Go to LA, and you know that one of the top ten things to do is get as close as you can to the Hollywood sign.
It’s not that easy to walk right up to it, and anyway the closer you get to a forty-five foot tall sign, the less you will really see of it.
The most famous and most accessible viewing point is probably the Griffith Observatory, but the sign is still a good distance from there and it’s easy to get closer if you have a car.
From Hollywood itself, a good moving vantage point (if you are not the driver) is to drive up North Beachwood Drive, a north-south residential street lined with tall palm trees, because the sign is pretty much right in front of you the whole way. It’s still tricky to get a good photo of it from a moving car, but it’s fun driving through the Hollywood homes with palm trees swaying and the sign always in view. Especially if you’ve hired a convertible.
One excellent vantage point is at the end of an anonymous cul de sac, outside somebody’s house on another quiet residential street. Punch 5825 Green Oak Drive into your car’s GPS and it will take you up a steep winding street that gets narrower and narrower until you reach the last home and a gated entrance. Stop and take a look north-west – there she is. If you’re lucky there won’t be anybody else there and you will be able to take lots of shots unencumbered by photobombers.
Another (likely busier) spot is at 3204 Canyon Lake Drive, which is a bit closer again. If you can get parking nearby you can also walk towards the sign, which is probably less than half a mile away at this point. That, of course, is illegal but I’m told it’s unlikely that you will get stopped. The 24/7 security guard is stationed elsewhere at the gated roadway to the sign, and not looking your way.
But the most fun place to view the sign is from – wait for it – the original Batman’s Cave.
Type 3000 Canyon Drive into your car’s GPS, which weirdly will take you into a park where you can park your car and walk the ten minutes or so up to a set of caves.

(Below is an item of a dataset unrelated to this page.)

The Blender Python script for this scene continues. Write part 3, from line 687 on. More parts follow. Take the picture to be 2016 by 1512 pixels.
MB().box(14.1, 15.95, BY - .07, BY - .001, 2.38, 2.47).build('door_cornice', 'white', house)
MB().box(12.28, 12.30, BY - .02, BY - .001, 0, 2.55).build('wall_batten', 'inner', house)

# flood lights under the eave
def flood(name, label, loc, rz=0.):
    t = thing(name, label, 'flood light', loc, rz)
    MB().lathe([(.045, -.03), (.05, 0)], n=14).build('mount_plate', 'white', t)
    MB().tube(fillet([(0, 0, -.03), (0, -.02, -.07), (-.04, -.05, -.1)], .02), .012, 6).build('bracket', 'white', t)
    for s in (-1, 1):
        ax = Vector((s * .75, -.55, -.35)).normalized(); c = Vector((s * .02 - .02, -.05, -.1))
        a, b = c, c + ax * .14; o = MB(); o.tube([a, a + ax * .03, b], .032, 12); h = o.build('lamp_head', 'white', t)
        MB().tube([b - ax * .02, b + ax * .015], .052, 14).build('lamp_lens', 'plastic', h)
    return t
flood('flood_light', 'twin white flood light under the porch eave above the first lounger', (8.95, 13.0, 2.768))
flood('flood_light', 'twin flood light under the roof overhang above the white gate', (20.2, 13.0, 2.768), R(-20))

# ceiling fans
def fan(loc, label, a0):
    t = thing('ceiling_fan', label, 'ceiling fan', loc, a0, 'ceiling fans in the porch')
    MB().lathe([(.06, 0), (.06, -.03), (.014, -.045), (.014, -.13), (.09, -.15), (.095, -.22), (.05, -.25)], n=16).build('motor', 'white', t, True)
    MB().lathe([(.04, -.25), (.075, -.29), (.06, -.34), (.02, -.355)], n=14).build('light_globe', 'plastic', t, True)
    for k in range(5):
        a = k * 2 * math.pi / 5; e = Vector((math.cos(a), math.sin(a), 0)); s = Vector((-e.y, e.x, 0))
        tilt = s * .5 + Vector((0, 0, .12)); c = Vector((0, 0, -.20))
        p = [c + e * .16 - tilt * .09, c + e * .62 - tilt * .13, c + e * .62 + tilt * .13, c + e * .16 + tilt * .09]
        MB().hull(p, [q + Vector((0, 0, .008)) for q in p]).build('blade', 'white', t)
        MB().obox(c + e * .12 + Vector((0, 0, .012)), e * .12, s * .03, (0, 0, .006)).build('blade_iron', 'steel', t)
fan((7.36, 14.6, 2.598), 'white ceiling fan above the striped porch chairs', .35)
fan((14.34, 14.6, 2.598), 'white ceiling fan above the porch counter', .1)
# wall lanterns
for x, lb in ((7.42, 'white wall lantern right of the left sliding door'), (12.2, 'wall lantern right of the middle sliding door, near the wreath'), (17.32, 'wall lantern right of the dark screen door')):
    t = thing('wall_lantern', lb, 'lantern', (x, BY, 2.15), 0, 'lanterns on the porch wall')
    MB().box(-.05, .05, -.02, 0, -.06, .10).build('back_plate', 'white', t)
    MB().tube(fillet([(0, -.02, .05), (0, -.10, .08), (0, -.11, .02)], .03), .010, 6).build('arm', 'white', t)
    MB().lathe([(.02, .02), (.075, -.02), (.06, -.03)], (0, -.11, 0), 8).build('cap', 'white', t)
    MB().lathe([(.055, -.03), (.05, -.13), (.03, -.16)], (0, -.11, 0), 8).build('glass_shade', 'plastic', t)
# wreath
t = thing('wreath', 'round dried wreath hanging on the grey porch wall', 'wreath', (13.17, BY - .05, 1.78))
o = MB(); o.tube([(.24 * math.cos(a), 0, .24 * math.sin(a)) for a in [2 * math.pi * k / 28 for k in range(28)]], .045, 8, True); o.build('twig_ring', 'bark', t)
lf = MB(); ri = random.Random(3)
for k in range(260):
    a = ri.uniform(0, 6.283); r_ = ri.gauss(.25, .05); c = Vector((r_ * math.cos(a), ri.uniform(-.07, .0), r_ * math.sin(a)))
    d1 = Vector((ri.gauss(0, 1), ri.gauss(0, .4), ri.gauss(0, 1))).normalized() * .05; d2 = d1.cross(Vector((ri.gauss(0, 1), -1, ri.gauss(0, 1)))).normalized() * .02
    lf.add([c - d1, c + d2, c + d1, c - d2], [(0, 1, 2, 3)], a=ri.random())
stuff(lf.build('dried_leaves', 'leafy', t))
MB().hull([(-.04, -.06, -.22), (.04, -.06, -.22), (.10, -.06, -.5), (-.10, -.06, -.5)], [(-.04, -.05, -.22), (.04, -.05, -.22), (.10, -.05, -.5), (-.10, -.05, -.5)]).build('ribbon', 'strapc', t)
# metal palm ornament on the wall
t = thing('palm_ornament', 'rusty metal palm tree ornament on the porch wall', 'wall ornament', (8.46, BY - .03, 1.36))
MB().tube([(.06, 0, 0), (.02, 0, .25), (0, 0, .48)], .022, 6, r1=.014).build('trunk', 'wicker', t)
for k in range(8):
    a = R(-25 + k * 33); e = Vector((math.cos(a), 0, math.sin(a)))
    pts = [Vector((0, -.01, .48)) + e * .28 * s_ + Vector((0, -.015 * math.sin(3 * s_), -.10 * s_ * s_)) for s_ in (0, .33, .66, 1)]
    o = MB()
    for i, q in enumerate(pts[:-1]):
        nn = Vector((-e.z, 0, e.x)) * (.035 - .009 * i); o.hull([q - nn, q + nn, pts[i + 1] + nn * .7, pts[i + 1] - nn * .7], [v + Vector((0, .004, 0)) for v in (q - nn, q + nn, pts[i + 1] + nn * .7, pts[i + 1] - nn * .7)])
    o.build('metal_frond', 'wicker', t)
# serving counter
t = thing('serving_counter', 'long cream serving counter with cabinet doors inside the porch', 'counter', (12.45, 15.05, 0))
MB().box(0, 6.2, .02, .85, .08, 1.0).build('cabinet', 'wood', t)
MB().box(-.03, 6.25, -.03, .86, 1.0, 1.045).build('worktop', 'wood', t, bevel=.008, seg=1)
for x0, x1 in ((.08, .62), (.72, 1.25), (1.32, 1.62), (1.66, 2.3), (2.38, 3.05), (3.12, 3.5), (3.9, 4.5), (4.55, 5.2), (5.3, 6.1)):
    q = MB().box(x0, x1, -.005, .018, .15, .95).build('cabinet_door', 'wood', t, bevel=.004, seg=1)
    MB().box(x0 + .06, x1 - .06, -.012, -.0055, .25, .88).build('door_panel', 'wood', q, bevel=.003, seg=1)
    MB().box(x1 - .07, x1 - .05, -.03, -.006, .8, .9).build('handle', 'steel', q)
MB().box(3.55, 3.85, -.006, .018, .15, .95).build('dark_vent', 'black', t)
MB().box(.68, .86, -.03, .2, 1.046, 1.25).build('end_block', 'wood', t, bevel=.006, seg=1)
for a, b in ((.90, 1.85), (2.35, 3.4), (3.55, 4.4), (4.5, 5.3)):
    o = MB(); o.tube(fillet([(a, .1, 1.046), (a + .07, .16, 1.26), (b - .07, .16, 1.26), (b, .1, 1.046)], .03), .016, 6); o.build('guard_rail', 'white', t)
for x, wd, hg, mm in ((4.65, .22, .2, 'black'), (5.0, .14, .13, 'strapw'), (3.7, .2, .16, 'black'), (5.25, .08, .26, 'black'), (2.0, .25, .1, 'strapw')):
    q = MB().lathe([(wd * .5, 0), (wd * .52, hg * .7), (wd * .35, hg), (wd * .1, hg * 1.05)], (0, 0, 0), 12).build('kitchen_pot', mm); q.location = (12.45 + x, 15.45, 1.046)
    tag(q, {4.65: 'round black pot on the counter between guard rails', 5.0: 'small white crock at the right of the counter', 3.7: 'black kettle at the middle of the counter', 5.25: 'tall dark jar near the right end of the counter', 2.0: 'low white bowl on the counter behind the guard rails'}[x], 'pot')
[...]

Follow the walkers – it looks steep but it’s not far. At the end of the walk you will find a couple of shallow caves and a small clearing, where somebody has set out lots of concentric rings made of small stones and rocks.

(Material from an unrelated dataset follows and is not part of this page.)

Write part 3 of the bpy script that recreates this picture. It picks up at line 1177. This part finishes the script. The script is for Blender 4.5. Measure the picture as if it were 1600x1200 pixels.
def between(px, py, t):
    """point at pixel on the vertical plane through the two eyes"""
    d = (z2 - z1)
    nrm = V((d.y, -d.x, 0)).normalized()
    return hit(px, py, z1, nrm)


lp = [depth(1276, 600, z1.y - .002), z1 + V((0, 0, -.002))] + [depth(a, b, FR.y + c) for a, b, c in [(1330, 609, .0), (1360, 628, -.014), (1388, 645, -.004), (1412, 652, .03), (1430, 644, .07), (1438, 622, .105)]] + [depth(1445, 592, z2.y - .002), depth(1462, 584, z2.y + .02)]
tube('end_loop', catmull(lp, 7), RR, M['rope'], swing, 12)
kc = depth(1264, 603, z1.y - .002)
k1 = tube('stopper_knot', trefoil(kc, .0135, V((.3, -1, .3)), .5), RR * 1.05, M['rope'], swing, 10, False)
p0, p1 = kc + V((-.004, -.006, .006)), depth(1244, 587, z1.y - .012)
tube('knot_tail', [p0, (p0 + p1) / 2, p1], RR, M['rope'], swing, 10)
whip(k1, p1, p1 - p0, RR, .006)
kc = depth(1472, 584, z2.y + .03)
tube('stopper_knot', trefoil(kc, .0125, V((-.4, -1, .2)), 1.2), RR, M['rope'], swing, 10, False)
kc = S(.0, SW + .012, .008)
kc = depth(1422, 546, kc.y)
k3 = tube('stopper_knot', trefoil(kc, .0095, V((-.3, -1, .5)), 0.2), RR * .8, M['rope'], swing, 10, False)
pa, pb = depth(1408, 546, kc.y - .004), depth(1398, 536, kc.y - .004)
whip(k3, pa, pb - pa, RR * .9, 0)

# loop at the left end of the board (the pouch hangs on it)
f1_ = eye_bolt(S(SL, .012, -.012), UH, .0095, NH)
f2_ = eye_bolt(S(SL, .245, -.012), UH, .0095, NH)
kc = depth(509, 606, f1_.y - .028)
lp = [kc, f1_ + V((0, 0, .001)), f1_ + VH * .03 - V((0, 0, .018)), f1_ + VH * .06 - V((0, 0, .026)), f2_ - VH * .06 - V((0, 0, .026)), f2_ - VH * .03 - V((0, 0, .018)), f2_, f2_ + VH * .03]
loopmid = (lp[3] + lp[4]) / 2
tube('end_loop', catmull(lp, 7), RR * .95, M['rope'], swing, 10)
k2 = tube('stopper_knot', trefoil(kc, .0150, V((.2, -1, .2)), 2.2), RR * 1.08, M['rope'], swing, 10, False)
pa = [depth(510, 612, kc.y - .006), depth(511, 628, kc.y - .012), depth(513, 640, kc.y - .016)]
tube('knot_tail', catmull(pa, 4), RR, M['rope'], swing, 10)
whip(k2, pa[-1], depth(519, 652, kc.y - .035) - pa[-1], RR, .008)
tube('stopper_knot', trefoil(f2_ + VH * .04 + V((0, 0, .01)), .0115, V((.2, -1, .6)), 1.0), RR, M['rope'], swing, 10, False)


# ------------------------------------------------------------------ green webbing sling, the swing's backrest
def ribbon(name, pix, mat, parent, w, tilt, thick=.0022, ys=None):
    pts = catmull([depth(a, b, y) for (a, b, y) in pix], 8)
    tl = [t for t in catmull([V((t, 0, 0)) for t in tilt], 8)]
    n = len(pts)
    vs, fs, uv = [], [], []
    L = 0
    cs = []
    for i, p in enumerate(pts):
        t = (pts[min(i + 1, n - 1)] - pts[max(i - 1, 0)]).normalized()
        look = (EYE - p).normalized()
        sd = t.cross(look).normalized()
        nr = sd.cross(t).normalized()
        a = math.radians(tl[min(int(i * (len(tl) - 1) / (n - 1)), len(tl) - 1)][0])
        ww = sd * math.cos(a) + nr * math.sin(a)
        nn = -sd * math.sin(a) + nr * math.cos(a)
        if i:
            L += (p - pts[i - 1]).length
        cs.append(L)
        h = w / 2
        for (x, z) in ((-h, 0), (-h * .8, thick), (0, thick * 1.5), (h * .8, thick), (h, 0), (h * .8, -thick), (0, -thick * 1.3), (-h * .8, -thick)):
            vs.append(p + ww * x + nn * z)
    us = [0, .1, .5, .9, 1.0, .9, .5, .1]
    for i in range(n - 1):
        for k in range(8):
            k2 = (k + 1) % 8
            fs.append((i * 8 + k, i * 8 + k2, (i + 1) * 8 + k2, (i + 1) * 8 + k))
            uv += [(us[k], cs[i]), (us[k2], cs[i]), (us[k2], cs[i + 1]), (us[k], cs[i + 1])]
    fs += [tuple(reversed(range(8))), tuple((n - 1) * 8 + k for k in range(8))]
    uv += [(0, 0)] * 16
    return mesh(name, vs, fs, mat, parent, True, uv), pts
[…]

These are the Bronson Caves, most famous (to people of a certain vintage) as the exit of the Bat Cave from the original TV series. Standing by the concentric stone circles you will have a pretty great view of the Hollywood sign, and lots of opportunities to take photos with nobody but you in them.
The best thing about this vantage point is that it’s a really accessible remote-looking setting, so it’s been used in lots of TV shows and movies, from low budget to blockbuster. As well as Batman this natural setting has been used to film everybody from Zorro to the Lone Ranger, Wonder Woman to the Might Morphin Power Rangers. As a Star Trek fan I was delighted to find out that almost every Star Trek TV show (and at least one Star Trek movie) has a scene filmed at the Bat Cave. Where better to view the iconic Hollywood sign?